> **Data entries**:
[START]
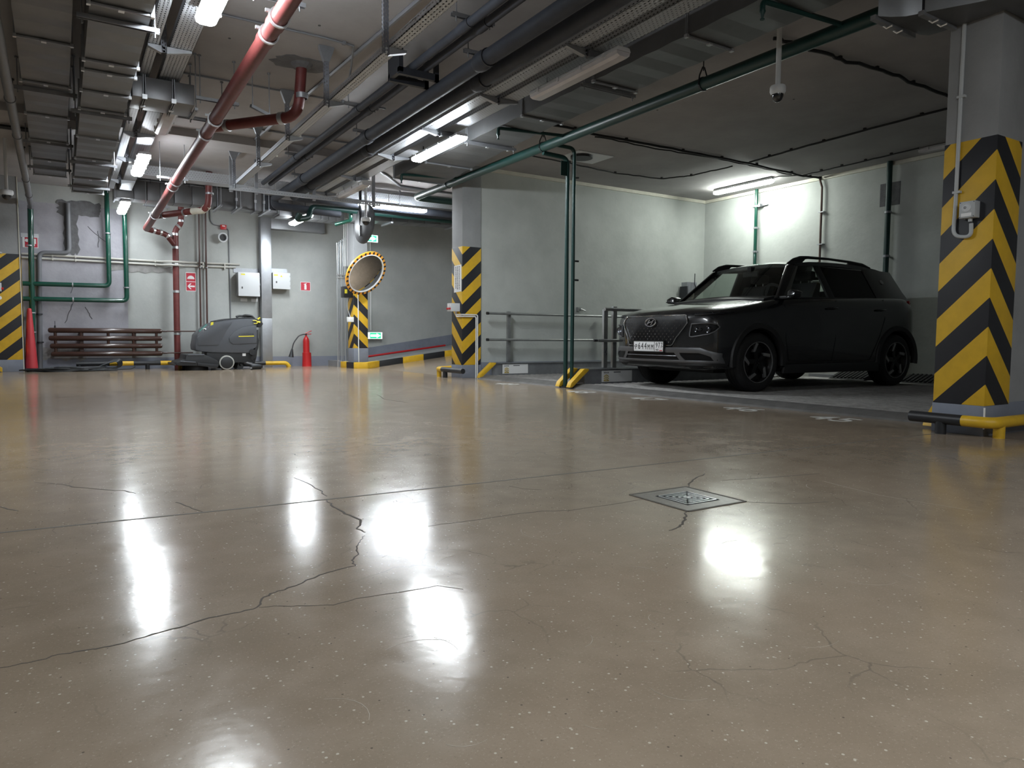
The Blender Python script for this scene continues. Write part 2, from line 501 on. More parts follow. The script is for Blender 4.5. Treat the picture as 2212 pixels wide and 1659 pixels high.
[END]
[START]
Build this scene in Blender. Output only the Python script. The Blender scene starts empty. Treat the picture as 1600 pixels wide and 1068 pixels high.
[END]
[START]
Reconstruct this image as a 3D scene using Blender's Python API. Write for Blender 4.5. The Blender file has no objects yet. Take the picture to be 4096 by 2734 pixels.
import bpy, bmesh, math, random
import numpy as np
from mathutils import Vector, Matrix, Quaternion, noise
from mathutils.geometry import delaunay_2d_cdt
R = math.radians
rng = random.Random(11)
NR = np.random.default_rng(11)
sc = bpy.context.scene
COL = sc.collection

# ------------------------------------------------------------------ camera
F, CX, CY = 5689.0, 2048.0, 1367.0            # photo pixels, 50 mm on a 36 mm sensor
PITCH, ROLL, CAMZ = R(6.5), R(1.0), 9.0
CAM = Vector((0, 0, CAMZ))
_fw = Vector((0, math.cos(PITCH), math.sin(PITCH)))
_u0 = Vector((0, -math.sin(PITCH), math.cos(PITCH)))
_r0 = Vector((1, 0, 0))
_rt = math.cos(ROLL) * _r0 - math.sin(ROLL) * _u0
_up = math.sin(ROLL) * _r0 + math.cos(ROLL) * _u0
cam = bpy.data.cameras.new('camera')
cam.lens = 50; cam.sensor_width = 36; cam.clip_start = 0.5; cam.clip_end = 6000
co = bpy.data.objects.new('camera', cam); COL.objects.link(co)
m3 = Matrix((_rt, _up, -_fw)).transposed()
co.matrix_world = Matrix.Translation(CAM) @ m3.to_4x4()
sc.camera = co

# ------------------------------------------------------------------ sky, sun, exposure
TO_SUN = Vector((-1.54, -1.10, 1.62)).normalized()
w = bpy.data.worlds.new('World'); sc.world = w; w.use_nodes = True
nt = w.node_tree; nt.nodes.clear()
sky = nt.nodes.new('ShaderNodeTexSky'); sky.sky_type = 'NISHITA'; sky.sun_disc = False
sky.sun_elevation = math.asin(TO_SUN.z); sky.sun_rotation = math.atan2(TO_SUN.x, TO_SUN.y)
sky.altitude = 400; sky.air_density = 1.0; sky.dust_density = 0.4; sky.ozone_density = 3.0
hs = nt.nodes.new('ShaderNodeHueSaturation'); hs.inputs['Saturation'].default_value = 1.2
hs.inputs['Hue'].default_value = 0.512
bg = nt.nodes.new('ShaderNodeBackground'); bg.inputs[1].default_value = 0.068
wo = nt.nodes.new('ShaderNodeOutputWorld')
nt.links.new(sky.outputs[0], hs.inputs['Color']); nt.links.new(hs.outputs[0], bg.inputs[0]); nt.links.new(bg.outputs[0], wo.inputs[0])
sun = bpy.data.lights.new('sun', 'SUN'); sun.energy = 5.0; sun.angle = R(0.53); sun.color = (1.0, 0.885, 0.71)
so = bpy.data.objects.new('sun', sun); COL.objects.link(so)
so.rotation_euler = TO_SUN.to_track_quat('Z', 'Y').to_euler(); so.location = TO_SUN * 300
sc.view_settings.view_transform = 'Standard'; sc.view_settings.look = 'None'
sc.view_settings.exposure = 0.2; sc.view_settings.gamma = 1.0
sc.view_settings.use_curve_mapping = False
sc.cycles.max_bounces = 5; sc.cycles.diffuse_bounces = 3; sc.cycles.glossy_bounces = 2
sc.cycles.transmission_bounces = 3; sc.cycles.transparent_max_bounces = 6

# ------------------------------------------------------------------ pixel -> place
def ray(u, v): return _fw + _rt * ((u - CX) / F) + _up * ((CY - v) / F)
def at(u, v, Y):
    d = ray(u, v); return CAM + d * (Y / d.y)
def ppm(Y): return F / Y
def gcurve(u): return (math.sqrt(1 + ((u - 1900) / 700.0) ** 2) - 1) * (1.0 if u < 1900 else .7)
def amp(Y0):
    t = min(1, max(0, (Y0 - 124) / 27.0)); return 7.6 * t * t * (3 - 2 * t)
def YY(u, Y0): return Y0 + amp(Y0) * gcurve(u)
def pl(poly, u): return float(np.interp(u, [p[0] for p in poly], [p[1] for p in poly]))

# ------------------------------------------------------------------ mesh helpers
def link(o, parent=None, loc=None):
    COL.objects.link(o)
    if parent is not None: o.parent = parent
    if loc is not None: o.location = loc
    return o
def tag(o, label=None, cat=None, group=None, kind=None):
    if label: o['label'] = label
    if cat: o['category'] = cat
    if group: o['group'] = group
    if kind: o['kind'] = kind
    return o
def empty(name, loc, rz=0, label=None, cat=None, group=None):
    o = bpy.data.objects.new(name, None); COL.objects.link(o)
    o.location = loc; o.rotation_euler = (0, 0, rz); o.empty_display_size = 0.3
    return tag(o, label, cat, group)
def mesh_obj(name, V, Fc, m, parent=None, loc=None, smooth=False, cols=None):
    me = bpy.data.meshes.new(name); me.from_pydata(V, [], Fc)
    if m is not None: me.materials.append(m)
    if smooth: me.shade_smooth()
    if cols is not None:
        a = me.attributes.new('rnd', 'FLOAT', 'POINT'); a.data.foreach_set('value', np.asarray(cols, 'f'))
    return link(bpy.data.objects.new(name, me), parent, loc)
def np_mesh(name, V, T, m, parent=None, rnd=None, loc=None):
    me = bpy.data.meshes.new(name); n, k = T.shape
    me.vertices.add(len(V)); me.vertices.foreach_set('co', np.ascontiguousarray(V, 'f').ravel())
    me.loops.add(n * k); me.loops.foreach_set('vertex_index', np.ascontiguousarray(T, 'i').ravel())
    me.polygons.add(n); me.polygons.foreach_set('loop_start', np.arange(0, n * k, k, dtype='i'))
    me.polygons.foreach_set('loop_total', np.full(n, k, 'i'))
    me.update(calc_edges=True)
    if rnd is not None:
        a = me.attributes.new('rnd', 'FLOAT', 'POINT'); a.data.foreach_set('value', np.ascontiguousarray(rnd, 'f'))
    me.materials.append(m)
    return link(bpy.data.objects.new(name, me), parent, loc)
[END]
> **Set problem**:
Give again, word for word, only the lines running from the line with "Reconstruct this image" through the line with "COL = sc.collection"; include both of those lines.

> **Result of this task**:
Reconstruct this image as a 3D scene using Blender's Python API. Write for Blender 4.5. The Blender file has no objects yet. Take the picture to be 4096 by 2734 pixels.
import bpy, bmesh, math, random
import numpy as np
from mathutils import Vector, Matrix, Quaternion, noise
from mathutils.geometry import delaunay_2d_cdt
R = math.radians
rng = random.Random(11)
NR = np.random.default_rng(11)
sc = bpy.context.scene
COL = sc.collection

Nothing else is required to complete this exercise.